══ Excerpted records

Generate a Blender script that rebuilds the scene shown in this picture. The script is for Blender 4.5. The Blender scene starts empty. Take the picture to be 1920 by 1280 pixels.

════
══ Excerpted records

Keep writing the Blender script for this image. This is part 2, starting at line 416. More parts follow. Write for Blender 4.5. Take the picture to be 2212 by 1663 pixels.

════
══ Excerpted records

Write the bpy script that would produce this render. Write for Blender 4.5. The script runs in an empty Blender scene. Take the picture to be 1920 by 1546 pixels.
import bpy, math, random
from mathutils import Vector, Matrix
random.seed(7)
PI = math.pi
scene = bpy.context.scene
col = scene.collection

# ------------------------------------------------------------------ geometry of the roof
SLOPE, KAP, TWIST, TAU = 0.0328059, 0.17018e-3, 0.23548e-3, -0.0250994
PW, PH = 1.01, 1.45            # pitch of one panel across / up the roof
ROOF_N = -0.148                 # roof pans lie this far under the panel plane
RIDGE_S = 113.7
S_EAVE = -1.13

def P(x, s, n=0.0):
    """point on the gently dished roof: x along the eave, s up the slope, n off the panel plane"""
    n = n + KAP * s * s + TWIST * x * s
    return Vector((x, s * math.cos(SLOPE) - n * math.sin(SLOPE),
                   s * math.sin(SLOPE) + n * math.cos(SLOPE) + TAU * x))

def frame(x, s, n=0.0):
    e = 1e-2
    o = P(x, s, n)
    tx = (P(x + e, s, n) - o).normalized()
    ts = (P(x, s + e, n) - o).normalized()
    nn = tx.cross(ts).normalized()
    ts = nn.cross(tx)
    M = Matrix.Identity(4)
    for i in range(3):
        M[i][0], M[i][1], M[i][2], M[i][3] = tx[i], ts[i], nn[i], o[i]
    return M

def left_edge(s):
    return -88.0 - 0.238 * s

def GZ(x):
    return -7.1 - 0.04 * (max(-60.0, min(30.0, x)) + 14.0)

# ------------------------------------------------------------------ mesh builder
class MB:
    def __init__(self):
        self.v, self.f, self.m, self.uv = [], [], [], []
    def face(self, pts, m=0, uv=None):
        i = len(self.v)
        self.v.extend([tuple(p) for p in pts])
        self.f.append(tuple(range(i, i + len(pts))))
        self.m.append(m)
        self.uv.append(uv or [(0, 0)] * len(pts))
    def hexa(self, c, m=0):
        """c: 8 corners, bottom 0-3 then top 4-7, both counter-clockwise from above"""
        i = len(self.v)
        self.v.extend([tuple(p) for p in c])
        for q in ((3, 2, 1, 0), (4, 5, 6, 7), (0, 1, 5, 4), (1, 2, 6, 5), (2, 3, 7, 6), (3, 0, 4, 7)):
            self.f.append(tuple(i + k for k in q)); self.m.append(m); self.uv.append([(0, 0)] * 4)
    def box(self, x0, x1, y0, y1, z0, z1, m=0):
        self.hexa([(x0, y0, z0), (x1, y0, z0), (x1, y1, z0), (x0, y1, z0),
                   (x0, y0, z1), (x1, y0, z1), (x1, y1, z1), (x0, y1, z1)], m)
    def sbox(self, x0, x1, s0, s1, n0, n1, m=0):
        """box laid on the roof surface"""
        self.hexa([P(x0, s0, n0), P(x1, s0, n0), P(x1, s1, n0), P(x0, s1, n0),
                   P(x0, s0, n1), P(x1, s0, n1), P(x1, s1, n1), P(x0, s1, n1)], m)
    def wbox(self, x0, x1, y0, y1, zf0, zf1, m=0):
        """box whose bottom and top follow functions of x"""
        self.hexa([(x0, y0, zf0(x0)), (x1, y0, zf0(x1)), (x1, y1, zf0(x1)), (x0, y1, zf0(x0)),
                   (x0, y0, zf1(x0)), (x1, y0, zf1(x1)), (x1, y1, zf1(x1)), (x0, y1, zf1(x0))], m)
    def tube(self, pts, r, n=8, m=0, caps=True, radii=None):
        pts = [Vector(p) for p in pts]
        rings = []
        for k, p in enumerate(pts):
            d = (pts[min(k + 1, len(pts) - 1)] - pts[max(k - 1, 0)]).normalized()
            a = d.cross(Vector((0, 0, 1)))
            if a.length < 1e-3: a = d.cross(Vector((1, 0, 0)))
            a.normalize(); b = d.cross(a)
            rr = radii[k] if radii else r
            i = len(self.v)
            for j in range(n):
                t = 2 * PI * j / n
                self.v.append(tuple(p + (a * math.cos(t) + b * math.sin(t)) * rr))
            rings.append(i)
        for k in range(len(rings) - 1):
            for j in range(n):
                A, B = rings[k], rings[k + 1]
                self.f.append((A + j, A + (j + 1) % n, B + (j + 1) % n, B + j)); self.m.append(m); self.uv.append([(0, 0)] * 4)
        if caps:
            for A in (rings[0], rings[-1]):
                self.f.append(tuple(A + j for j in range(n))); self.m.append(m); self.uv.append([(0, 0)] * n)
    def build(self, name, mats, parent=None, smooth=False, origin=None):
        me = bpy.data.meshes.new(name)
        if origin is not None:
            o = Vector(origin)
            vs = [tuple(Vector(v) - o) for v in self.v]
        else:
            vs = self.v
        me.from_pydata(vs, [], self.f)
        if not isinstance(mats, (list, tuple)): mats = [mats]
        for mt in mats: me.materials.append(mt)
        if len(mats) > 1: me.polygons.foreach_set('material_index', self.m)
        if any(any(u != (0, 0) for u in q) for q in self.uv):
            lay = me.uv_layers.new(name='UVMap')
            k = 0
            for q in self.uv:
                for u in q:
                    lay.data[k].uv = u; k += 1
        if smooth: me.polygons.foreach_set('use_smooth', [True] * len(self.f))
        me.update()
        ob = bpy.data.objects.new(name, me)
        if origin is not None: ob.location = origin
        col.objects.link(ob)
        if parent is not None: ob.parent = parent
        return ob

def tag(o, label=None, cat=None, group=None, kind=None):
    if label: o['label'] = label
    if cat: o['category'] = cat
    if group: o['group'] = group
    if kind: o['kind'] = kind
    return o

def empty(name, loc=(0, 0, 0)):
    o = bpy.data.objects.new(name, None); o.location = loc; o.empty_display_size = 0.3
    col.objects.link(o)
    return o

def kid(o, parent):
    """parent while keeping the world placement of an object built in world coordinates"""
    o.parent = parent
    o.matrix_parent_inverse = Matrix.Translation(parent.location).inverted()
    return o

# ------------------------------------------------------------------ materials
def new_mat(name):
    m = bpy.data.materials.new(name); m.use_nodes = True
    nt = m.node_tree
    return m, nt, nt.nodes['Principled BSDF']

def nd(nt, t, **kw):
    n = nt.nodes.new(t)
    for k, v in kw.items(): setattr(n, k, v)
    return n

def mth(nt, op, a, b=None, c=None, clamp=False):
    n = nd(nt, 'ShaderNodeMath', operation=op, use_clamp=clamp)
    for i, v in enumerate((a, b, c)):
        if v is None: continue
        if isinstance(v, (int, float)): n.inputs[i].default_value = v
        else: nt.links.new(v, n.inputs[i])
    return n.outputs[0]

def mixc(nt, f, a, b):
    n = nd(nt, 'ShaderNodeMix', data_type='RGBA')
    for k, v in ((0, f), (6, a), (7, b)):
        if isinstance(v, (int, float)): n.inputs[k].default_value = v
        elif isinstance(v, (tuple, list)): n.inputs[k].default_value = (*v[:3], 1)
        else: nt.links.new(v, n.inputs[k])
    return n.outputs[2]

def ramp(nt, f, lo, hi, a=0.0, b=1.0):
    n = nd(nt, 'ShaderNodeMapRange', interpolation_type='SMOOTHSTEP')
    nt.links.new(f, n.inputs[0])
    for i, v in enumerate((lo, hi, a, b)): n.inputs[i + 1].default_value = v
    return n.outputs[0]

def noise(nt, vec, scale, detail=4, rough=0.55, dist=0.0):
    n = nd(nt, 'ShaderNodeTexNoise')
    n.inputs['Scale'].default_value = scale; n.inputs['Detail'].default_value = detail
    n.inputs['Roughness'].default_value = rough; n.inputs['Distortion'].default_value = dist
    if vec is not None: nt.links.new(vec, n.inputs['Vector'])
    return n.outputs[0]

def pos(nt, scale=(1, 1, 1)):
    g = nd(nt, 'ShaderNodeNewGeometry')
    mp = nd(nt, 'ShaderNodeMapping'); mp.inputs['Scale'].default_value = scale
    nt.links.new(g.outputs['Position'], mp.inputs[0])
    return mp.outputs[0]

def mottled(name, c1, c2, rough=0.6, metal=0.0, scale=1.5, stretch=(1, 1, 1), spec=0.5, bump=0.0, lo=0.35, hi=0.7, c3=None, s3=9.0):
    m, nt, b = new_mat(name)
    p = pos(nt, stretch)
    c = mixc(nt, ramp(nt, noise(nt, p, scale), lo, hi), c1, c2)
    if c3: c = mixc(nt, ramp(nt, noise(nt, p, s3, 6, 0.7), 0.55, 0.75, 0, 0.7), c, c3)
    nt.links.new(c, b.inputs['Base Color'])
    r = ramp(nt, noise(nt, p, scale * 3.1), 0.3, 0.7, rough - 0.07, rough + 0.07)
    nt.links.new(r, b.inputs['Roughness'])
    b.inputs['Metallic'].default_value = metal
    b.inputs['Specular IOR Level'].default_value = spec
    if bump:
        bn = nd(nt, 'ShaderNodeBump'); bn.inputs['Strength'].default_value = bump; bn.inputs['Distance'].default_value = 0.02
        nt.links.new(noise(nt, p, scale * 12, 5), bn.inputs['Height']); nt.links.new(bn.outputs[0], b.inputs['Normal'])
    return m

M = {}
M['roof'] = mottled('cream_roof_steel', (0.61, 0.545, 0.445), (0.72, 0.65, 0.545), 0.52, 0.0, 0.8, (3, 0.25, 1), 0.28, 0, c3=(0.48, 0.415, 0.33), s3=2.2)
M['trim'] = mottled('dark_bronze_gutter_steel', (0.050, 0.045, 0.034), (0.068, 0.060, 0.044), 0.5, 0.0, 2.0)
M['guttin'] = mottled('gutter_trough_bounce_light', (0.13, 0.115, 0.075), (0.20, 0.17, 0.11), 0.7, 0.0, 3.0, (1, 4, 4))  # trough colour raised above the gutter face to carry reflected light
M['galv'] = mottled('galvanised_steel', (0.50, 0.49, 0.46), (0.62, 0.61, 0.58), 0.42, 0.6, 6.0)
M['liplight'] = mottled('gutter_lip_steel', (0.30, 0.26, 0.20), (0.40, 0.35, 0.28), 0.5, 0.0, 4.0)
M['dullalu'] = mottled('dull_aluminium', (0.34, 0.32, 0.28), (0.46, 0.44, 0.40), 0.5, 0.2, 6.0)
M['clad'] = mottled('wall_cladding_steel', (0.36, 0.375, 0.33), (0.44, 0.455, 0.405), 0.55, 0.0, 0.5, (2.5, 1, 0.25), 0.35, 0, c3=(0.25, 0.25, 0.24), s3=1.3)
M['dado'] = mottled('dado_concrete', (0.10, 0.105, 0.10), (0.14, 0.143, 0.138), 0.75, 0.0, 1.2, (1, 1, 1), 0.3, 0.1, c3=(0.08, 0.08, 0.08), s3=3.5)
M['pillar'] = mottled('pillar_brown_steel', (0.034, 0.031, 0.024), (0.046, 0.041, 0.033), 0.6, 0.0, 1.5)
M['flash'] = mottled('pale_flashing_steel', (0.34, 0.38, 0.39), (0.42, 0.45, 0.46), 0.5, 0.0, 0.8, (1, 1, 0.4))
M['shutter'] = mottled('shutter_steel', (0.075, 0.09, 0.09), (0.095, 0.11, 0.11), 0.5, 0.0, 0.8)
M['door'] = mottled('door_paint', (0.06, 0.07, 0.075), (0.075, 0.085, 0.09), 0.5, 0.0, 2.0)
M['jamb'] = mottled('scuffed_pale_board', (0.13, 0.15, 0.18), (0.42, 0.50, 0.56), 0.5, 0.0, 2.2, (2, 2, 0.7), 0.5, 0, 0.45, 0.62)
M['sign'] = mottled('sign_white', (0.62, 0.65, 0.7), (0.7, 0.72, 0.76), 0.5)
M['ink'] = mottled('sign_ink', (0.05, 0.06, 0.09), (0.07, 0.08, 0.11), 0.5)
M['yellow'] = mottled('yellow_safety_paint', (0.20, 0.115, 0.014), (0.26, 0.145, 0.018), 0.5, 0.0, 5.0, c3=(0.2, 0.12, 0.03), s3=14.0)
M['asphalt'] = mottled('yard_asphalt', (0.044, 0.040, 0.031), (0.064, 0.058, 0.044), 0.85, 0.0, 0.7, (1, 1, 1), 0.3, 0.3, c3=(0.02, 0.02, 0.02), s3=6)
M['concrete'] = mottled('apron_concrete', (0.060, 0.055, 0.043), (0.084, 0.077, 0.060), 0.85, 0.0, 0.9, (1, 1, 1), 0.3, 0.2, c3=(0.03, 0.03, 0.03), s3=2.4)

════

From the listing above, output exactly the run of lines that starts with the line containing "Write the bpy" and ends with the line containing "s * math.sin(SLOPE)".

Write the bpy script that would produce this render. Write for Blender 4.5. The script runs in an empty Blender scene. Take the picture to be 1920 by 1546 pixels.
import bpy, math, random
from mathutils import Vector, Matrix
random.seed(7)
PI = math.pi
scene = bpy.context.scene
col = scene.collection

# ------------------------------------------------------------------ geometry of the roof
SLOPE, KAP, TWIST, TAU = 0.0328059, 0.17018e-3, 0.23548e-3, -0.0250994
PW, PH = 1.01, 1.45            # pitch of one panel across / up the roof
ROOF_N = -0.148                 # roof pans lie this far under the panel plane
RIDGE_S = 113.7
S_EAVE = -1.13

def P(x, s, n=0.0):
    """point on the gently dished roof: x along the eave, s up the slope, n off the panel plane"""
    n = n + KAP * s * s + TWIST * x * s
    return Vector((x, s * math.cos(SLOPE) - n * math.sin(SLOPE),
                   s * math.sin(SLOPE) + n * math.cos(SLOPE) + TAU * x))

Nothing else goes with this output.